I concur with Robin about pressing down into the waffle pattern
those ribs of comb drawn perpendicular to plastic frames or plastic
foundation.
The bees will clean up the honey and move the wax onto the walls of
the waffle pattern.
If the wax has exoskeletons coating the walls, imo it should go into
the wax melting operation.
Advice to paint extra wax onto plastic foundation is widely
distributed. The vendors and manufactures don't mention it because
they don't want to admit they don't put on enough wax.
"Generous" is mentioned, but what constitutes generous?
Here is one way to do it:
• Put an inch or two of water into a pot, and add a couple of pounds
of wax to the pot too. The water is a safety precaution!! Water
Boiling limits the max temperature.
• Turn the heat on LOW. You're aiming for the COVERED pot to go
from cold to a slow simmer in 30 minutes to an hour. Avoid violent
boiling.
• Dip one of those (disposable) quarter-inch thick by 2 inch wide
bristle trim paintbrush into the wax long enough to get the business
up to melting temperature of the wax.
• When the brush and wax are hot enough, use the brush to paint wax
onto the plastic waffle pattern; work the brush back and forth to
force the wax all the way into the divots.
You're aiming for half-filling to completely filling the waffle
pattern with wax which is mostly free of voids.
It sounds potentially messy but it doesn't have to be. Rest the
edge of the frame on the rim of the pot while doing the 'painting.'
The bees work the wax out of the divots into cell walls surrounding
each divot.
• when done coating foundation, put a cover on the pot, and let it
cool slowly. The wax will solidify and shrink back from the pot.
Easy to remove.
Look at the bottom of the puck. Sometimes solids suspended in the
wax settle into the space between the water and the wax.
Save the wax-loaded brush for next time.
Is the water tinted yellow or tan? The simmering extracted some of
the color and ionic compounds from the wax.
MAKE SURE YOU NEVER RUN OUT OF WATER IN THE BOTTOM OF THE POT. Same
for double-boiler heating method.
If you have a really tall pot (10 inches or more) you can arrange to
have the top of the molten wax layer 8-1/2 inches above the bottom
of the pot.
(the foundations are 17 inches wide.)
(an inch or so of wax on top of water works just fine. You don't
have to have a pot filled with molten wax.)
Once the bath is at or near boiling, you can dip the foundation briefly
into the bath. Wax will mostly fill the divots as you pull it out.
Wax will solidify onto the cold foundation, but it'll be too hot to
touch for a few minutes.
So Dip one end. Let the foundation cool for a few minutes, then dip
the other end.
(obviously you ONLY dip the foundation - Not the whole frame the
foundation is mounted in. i.e. pop the foundation out of the frame
before dipping it)
If the foundation gets to hot, it will warp. Don't dawdle.

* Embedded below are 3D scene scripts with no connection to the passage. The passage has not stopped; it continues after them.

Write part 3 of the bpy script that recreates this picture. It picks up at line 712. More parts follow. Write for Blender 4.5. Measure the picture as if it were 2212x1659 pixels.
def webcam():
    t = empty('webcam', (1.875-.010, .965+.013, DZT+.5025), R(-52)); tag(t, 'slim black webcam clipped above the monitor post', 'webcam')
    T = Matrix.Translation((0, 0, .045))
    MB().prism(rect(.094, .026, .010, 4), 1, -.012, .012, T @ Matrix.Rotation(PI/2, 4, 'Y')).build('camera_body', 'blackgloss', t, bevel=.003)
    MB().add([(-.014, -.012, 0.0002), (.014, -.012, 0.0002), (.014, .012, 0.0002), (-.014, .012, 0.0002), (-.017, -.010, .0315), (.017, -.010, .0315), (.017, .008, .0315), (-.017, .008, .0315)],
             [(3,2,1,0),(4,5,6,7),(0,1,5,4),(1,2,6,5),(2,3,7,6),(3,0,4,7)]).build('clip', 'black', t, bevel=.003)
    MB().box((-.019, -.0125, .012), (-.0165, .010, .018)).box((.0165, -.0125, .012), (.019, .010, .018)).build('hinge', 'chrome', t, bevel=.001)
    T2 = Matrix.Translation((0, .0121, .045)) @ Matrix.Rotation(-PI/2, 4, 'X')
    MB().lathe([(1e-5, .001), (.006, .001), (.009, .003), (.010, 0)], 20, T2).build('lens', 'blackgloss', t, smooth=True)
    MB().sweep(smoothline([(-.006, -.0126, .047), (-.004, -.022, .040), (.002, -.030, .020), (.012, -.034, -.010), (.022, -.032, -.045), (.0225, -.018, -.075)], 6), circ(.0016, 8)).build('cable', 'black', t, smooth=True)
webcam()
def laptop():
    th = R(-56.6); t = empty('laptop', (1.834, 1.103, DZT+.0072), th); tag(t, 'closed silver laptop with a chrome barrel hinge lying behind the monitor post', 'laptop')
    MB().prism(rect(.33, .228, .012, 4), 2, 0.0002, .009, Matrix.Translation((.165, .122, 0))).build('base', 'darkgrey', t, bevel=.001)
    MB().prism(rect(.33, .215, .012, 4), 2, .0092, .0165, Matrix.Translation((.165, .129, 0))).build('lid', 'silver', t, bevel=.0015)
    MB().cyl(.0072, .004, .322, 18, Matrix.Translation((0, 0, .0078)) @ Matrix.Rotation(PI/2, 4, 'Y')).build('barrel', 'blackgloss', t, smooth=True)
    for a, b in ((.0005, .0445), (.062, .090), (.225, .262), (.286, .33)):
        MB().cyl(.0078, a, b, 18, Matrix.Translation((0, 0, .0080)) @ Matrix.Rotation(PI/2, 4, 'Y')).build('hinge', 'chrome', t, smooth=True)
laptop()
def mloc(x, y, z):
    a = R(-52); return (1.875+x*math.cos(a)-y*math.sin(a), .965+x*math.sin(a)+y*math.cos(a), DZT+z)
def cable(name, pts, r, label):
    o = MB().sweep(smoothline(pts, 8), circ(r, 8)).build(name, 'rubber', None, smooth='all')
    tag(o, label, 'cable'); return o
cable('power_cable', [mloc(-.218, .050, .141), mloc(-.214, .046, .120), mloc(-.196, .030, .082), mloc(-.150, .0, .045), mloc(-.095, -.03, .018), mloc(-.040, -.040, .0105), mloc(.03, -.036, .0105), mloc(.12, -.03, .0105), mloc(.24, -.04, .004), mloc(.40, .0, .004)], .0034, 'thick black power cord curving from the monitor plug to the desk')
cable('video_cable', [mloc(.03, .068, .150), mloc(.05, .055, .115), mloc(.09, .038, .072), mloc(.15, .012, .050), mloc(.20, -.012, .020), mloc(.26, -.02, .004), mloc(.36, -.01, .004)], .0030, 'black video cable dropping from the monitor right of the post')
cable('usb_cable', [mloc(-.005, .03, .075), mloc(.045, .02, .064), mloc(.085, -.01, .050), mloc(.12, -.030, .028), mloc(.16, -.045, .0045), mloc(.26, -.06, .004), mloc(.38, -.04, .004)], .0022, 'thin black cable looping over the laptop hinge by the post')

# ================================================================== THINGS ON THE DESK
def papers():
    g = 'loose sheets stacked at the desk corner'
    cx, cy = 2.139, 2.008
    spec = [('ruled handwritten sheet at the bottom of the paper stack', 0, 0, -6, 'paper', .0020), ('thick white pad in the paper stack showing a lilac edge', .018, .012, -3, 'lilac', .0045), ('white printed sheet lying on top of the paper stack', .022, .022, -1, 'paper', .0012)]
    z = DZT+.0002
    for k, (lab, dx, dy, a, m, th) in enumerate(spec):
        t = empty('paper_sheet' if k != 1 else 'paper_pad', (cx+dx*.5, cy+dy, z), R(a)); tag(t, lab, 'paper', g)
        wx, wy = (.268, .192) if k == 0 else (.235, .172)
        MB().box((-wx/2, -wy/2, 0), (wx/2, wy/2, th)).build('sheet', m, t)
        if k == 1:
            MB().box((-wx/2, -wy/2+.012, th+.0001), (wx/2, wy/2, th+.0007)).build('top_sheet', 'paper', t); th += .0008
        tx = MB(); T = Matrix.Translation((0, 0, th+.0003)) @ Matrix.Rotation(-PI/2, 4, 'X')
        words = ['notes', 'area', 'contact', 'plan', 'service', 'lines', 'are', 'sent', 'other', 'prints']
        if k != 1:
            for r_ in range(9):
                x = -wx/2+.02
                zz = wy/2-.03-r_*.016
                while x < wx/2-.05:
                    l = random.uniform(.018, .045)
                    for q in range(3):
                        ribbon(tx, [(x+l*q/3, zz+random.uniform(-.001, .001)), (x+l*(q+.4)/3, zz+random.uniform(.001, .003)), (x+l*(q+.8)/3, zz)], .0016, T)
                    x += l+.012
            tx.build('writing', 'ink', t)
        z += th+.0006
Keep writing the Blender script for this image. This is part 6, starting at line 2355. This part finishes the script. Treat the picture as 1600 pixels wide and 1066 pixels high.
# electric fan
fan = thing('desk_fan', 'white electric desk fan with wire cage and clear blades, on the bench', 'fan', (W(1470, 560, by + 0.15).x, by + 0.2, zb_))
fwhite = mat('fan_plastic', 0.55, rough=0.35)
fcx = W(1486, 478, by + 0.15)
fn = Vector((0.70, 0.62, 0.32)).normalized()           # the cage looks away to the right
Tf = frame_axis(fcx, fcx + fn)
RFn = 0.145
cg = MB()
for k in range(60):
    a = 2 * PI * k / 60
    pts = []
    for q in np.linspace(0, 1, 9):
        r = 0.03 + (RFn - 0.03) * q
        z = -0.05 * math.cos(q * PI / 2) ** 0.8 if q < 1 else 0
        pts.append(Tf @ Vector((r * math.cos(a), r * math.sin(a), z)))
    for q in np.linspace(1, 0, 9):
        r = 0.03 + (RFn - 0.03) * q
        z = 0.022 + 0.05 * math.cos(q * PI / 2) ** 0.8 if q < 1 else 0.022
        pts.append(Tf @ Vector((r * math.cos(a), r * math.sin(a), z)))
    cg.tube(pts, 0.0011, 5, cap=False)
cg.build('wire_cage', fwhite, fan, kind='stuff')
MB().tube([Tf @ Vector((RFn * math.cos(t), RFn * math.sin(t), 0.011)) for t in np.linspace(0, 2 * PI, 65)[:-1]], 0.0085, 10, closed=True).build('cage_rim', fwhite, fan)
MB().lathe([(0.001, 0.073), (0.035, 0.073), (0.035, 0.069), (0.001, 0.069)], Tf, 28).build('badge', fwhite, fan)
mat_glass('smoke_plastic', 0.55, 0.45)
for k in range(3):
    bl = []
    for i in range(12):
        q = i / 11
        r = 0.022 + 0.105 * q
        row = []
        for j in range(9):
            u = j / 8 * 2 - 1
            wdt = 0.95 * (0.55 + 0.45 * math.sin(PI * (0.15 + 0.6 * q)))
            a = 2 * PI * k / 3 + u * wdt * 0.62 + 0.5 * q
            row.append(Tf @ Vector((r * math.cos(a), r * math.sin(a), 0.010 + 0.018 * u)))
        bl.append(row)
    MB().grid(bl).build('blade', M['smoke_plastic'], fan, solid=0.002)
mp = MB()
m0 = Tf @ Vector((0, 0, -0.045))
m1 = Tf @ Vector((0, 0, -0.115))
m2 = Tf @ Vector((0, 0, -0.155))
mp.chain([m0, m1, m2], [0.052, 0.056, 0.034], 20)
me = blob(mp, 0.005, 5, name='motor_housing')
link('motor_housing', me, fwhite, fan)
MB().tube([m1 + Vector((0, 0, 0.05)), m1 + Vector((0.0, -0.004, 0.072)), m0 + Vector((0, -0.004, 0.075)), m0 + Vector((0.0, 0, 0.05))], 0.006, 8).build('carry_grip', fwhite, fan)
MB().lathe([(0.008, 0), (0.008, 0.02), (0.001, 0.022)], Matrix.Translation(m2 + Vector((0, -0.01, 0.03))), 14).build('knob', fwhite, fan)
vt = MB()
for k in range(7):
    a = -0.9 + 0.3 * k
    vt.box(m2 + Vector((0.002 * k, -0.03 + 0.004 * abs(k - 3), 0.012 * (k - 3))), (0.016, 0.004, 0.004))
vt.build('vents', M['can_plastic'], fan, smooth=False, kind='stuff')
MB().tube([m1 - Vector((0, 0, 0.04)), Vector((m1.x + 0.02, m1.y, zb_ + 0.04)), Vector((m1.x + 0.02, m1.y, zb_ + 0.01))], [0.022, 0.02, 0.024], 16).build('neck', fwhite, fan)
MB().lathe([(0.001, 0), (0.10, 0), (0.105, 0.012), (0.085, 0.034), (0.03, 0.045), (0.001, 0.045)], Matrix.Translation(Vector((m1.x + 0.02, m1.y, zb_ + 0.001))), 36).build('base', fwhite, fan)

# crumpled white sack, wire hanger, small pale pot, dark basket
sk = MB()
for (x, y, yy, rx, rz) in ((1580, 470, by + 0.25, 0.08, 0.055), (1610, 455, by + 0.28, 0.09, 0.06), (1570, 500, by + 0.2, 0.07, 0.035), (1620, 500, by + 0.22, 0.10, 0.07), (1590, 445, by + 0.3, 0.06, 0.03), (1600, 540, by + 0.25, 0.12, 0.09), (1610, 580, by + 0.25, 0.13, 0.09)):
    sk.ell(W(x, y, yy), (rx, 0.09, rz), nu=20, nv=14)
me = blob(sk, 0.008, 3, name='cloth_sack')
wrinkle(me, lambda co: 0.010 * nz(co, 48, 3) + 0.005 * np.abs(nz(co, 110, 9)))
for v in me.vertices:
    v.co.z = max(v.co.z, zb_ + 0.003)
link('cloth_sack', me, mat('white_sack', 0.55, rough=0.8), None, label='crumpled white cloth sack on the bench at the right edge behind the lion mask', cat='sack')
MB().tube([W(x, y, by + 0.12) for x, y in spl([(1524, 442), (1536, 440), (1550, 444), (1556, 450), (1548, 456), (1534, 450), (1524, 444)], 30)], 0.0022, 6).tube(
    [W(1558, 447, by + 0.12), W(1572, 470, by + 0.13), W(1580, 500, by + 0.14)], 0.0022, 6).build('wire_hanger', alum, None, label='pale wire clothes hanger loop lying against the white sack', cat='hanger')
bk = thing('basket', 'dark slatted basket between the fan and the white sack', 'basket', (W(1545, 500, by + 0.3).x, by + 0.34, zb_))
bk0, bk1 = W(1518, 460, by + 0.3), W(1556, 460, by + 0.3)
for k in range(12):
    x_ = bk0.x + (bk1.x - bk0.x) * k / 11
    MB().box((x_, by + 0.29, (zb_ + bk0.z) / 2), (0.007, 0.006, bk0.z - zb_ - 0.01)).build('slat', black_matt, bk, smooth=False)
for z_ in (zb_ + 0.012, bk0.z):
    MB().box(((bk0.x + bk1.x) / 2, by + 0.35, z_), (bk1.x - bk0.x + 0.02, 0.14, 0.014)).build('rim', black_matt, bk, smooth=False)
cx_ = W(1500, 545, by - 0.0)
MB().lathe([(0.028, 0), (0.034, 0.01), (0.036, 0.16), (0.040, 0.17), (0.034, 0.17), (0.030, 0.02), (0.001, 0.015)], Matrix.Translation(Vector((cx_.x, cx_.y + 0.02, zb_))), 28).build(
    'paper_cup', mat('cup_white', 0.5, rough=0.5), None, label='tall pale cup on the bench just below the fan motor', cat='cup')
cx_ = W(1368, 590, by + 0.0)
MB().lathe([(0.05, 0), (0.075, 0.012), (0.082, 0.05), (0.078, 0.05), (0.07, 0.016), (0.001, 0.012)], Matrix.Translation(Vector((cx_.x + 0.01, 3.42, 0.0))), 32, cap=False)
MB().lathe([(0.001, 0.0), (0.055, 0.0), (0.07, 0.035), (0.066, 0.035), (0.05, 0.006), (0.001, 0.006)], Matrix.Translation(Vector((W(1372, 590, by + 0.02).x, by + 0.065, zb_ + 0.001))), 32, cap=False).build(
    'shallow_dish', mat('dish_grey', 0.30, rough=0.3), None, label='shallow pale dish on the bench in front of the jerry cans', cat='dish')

This method doesn't have to be messy either. Wax doesn't generally
drip from the dipped foundation.
(To save time you can dip the ends of a foundation, and paint wax
onto the middle)
Estimating:
It takes about One ounce to an ounce-and-a-half of wax to coat ONE
side of a Medium foundation.
A pound of wax per medium 10 frame box is a little on the skimpy
side.
(a pound of wax is about 8 pounds of honey equivalent)
Visit Sal-Army or Good Will, and look there for pots you can
dedicate to wax processing.
Keep an eye open for a hot-plate too, so you can set up for dipping
on the patio. The process will probably attract interested bees.
If you method of honey harvesting honey on plastic foundations is
scrape-and-crush, you probably already realized you need to add
wax.
Fortunately the method harvests a lot of wax.